There is growing concern that the proliferation of generative AI will remove humans from the equation of creativity because eventually most art will be AI-generated images based on previous AI-generated images until all art is simulacra with no connection to reality. But in a way, this has already happened—before the invention of AI art.
Consider storytelling mediums such as novels, TV, and movies. Even though they are (for now) written by humans, most often those human writers are not basing their work on reality, on true human experiences. They’re basing their perception of reality on the TV and movies they consume and the social media feeds they follow. This is why so much modern entertainment rings hollow. Good art portrays truth, but people’s perception of truth has become distorted by media. Hence modern artists produce, at best, distortions of truth, if not outright fantasies. (And not the good kind of fantasy, as J.R.R. Tolkien’s fictional stories are full of deep truths.)

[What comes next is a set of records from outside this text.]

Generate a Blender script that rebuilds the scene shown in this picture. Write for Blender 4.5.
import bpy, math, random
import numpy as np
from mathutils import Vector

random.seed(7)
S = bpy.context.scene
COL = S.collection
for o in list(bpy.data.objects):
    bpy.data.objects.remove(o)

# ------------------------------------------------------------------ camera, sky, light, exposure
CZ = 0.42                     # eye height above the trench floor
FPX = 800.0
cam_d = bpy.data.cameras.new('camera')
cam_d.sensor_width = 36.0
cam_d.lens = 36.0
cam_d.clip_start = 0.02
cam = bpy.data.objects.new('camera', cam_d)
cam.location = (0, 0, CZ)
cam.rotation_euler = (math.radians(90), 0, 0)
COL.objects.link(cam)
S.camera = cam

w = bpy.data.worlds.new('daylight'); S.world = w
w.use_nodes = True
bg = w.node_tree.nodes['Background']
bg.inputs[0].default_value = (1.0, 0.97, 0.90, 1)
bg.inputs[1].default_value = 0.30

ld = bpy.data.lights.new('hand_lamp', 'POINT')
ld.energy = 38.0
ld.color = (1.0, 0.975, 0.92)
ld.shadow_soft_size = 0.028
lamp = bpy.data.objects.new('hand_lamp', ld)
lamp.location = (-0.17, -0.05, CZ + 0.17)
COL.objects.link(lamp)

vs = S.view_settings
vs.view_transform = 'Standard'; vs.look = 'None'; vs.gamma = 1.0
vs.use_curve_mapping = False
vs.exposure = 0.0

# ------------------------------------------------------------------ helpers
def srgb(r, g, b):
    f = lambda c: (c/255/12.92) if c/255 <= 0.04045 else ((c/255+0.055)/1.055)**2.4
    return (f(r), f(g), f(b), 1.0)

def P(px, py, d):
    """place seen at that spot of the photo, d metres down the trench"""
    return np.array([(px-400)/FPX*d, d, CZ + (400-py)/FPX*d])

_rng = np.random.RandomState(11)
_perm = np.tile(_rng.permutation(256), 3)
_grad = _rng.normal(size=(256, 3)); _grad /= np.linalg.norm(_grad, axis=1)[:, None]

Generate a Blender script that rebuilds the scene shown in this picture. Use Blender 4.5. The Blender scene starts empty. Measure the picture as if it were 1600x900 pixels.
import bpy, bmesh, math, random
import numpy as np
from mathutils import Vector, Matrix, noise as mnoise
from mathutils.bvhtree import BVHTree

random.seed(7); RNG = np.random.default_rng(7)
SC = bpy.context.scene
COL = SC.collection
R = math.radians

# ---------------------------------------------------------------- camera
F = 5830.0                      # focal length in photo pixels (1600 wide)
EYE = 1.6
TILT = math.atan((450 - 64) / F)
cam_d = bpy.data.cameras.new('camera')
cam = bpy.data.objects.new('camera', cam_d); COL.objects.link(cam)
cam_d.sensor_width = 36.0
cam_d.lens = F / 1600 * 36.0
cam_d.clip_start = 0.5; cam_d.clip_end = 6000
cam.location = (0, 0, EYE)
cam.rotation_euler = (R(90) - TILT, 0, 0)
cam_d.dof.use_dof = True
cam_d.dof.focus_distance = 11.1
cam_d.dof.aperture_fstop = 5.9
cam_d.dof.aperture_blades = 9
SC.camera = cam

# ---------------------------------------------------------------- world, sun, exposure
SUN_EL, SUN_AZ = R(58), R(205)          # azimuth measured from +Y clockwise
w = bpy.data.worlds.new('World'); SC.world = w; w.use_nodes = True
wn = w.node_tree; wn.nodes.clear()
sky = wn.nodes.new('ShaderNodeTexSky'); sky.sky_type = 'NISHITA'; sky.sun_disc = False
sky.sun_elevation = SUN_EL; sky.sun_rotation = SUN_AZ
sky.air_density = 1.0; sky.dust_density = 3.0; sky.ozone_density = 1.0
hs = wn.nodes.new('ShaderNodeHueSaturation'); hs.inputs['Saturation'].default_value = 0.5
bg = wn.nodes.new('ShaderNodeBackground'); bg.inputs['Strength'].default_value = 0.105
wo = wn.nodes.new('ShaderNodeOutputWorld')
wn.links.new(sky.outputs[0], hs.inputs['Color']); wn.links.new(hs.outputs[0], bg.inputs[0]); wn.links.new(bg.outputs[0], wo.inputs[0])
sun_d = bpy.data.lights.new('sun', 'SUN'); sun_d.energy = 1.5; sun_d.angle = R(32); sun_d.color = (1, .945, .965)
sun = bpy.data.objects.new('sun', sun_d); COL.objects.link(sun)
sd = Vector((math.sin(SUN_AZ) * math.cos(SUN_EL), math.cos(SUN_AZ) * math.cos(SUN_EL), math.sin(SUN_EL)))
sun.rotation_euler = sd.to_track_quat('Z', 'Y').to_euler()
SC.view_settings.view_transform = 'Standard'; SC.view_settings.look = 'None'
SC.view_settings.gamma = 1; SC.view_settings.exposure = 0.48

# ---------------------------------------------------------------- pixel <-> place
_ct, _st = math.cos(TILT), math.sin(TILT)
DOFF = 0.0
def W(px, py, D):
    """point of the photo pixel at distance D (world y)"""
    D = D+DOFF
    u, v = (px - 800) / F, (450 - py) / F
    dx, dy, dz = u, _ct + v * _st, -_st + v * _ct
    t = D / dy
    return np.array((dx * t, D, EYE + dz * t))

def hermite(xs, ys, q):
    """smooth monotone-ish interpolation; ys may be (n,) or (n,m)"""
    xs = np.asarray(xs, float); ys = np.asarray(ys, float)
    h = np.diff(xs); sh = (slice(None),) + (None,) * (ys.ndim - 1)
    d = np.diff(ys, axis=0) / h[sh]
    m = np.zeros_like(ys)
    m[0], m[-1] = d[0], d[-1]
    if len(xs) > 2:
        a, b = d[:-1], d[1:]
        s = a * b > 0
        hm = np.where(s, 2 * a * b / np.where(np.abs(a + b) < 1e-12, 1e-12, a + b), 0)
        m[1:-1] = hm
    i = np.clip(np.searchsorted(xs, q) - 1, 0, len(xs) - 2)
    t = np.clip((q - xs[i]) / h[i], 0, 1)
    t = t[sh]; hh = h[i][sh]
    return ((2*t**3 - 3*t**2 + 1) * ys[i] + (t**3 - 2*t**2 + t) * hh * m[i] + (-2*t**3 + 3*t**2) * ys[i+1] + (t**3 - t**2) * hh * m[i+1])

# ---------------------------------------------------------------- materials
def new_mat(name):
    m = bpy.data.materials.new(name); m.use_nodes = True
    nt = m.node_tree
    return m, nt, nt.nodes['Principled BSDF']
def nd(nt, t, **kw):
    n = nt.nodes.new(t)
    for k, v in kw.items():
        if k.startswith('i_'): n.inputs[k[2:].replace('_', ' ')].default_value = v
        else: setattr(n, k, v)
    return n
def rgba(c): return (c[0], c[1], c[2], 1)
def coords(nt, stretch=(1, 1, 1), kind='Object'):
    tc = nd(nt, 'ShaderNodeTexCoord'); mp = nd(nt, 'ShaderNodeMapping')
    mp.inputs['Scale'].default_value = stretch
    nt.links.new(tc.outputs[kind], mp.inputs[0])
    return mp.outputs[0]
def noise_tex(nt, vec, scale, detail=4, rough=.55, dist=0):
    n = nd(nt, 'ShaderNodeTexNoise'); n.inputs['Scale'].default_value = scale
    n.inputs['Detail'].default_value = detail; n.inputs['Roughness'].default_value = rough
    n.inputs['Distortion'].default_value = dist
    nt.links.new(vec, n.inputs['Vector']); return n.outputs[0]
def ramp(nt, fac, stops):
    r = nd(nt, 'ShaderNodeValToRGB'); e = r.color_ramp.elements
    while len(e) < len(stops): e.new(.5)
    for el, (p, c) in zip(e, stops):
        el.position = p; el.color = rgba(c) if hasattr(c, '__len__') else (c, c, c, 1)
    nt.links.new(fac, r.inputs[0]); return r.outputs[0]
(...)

Most people today live in the simulated world of media (social, news, and entertainment) more than they experience the real world directly. Even when in physical reality with other humans, people are simultaneously in simulated reality on their smartphones. The “real” world is fake. We scroll Instagram while eating instant dinners. Our selfies are filtered with artificial intelligence; our food is full of artificial ingredients. So when modern artists attempt to reflect the real world in their work, there is rarely anything real about it. Most fictional storytelling today is not based on reality at all; it is pure simulacra based on simulacra—stories based on fictional stories instead of stories based on truth.
This problem is perhaps most alarming in modern Hollywood where they are not even pretending to tell original stories anymore. They are simply remaking older stories with the same names and characters, just new faces in the roles (or the same faces, only older). Movie studios take classic fairy tales that were previously based on timeless truths and rewrite them to match present politics. Good art is realer than reality. But modern “art” has become fabrications with no connection to reality—or to the truth of human nature. As a result, most human-made fiction today—novels, movies, and TV shows—is not true art, it is artifice.
People on social media do not portray themselves as they truly are, but as they wish others to see them. Likewise, Hollywood writers do not portray the world as it is, but as they wish it to be. I am less worried about the coming onslaught of AI artifice than the human artifice that already exists.